_Given instruction_:
Retype, exactly as they stand, the lines from the start of the data to the line that contains "random.seed(7)", both ends included. Leave the pictures out.

>> Start Material

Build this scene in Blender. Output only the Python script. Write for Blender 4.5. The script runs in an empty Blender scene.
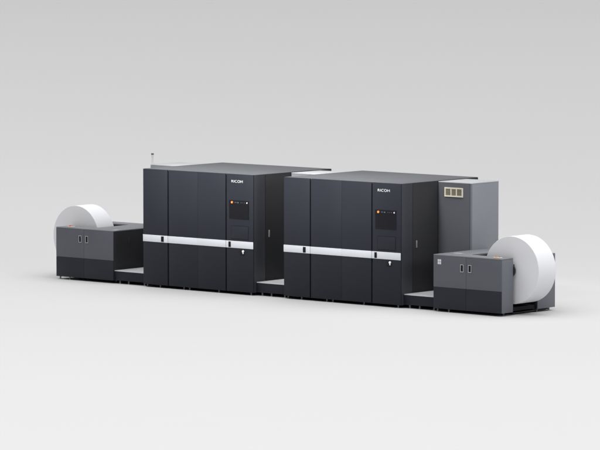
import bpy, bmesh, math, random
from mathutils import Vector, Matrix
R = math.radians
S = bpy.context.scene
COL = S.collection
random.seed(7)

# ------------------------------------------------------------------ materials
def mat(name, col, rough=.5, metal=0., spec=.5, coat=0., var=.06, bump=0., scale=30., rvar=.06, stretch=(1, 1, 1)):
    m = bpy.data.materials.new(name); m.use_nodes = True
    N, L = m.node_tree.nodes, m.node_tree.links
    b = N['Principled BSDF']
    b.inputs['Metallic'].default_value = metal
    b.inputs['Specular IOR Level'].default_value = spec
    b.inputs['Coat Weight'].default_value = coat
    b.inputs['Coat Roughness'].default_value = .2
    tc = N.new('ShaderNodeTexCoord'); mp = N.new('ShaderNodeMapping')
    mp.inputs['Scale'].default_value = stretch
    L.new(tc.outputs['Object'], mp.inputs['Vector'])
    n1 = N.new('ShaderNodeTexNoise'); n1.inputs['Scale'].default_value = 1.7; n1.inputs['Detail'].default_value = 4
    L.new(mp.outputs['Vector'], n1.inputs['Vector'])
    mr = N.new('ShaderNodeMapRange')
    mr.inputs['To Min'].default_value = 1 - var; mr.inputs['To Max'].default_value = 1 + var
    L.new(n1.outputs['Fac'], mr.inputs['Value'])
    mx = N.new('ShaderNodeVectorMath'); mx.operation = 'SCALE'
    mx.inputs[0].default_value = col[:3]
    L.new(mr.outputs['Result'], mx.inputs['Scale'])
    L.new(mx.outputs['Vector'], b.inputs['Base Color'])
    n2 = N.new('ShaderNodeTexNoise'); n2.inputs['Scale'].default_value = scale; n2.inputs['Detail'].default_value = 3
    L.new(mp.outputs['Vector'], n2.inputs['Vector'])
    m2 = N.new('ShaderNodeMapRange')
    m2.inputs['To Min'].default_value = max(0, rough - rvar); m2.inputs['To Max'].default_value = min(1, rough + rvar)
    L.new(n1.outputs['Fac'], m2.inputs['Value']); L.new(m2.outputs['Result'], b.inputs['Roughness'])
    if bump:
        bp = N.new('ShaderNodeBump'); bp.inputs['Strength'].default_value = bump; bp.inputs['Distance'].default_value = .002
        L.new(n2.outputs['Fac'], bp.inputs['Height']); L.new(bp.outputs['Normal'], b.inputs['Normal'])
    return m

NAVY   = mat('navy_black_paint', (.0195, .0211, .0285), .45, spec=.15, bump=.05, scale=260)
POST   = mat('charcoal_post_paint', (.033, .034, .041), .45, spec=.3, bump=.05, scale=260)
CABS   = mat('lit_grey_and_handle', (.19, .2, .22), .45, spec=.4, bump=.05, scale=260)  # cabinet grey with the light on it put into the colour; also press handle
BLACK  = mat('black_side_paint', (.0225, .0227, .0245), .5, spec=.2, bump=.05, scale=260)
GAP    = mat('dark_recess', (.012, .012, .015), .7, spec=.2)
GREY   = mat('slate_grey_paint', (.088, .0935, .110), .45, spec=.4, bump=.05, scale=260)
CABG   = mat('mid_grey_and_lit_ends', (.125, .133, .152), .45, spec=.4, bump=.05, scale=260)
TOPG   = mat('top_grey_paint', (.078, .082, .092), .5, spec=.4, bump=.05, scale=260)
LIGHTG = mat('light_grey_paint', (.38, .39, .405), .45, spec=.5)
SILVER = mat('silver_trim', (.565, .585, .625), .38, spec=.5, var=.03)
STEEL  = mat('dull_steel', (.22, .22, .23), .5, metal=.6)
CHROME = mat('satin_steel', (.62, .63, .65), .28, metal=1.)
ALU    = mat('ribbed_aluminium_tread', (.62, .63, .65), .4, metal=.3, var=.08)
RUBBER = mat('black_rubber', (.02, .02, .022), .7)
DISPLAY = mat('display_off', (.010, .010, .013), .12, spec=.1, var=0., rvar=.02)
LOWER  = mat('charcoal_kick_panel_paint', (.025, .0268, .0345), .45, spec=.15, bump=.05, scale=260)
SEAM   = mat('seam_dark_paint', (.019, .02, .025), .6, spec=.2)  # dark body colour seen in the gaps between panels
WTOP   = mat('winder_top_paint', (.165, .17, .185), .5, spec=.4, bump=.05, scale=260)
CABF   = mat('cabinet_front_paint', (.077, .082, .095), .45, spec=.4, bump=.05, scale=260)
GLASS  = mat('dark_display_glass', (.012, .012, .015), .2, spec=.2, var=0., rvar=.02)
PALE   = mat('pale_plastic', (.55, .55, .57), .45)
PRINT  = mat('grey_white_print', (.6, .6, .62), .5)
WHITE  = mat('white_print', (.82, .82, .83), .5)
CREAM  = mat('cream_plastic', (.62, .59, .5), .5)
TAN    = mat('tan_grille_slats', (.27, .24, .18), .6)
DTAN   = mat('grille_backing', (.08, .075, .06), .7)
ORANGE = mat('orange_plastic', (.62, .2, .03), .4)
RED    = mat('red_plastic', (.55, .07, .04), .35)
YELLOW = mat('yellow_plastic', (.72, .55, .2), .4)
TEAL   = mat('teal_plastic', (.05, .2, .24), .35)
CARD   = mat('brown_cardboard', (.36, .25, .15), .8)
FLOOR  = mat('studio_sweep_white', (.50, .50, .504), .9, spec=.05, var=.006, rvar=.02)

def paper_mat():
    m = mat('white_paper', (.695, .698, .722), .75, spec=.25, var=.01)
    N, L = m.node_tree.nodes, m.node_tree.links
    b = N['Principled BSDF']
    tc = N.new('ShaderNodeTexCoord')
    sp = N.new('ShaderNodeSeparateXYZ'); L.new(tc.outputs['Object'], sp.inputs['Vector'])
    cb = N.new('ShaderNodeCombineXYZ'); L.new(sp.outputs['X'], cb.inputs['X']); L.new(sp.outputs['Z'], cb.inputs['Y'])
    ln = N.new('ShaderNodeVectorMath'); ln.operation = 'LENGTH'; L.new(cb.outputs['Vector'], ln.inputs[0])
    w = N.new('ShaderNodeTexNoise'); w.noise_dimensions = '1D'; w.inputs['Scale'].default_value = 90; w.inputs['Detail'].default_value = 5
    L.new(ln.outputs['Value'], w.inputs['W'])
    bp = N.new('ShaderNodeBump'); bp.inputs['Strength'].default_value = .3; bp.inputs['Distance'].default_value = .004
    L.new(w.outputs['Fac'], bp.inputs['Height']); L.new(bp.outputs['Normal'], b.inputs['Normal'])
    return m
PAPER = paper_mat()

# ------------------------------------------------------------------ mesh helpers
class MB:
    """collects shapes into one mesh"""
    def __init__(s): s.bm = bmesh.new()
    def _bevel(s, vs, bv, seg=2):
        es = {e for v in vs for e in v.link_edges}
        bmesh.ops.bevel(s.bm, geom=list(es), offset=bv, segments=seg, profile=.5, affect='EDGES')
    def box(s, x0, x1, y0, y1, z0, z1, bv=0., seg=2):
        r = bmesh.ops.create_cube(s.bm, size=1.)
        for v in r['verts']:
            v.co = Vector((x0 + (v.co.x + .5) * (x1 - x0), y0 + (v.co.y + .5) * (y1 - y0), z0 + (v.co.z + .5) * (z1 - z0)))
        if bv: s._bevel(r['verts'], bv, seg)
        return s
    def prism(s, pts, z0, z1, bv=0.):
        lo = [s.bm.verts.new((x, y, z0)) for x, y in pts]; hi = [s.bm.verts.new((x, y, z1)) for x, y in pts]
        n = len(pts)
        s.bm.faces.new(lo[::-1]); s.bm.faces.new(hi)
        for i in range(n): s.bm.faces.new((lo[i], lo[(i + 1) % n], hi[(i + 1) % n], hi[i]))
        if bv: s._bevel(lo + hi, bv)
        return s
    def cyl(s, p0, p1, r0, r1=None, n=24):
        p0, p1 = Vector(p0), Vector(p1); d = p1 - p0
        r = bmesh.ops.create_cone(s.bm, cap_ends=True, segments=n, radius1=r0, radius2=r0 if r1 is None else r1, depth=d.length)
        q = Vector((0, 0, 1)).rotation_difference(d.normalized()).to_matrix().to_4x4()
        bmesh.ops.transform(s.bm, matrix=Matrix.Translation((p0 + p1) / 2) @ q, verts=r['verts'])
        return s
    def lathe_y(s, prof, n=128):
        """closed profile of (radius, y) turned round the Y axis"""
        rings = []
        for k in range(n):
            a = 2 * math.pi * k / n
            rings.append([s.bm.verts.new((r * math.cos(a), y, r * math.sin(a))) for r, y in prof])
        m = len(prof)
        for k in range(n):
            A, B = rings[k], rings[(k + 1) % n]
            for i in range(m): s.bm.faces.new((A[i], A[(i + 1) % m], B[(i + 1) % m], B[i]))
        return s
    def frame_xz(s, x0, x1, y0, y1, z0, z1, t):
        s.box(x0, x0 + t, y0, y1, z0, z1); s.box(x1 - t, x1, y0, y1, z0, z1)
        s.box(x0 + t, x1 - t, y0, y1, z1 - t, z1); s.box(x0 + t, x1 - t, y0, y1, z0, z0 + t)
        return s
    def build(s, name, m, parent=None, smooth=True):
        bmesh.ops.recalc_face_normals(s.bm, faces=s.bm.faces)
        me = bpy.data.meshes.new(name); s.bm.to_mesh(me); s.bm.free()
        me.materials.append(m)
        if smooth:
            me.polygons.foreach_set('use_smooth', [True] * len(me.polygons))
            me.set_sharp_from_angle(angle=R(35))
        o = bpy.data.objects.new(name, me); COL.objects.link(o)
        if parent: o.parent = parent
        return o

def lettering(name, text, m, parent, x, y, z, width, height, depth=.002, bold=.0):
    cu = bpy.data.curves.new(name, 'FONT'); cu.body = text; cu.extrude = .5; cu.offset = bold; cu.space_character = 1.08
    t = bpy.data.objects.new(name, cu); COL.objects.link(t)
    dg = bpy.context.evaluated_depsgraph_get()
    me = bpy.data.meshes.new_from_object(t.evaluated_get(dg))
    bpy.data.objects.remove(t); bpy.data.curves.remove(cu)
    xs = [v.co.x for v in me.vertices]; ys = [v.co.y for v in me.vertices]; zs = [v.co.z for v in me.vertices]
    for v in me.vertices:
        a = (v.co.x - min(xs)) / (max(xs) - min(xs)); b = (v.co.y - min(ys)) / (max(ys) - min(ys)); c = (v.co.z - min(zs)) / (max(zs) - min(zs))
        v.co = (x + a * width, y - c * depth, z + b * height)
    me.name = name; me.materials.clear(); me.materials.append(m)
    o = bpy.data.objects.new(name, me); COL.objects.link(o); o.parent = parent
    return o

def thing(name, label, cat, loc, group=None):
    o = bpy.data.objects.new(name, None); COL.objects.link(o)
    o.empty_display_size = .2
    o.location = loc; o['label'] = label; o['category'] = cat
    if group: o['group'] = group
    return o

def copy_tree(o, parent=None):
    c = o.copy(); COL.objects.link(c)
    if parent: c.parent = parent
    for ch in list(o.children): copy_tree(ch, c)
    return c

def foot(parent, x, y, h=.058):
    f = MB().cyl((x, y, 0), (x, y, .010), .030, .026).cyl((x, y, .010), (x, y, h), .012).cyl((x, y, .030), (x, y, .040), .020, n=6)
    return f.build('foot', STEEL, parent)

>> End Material

_Expected answer_:
Build this scene in Blender. Output only the Python script. Write for Blender 4.5. The script runs in an empty Blender scene.
import bpy, bmesh, math, random
from mathutils import Vector, Matrix
R = math.radians
S = bpy.context.scene
COL = S.collection
random.seed(7)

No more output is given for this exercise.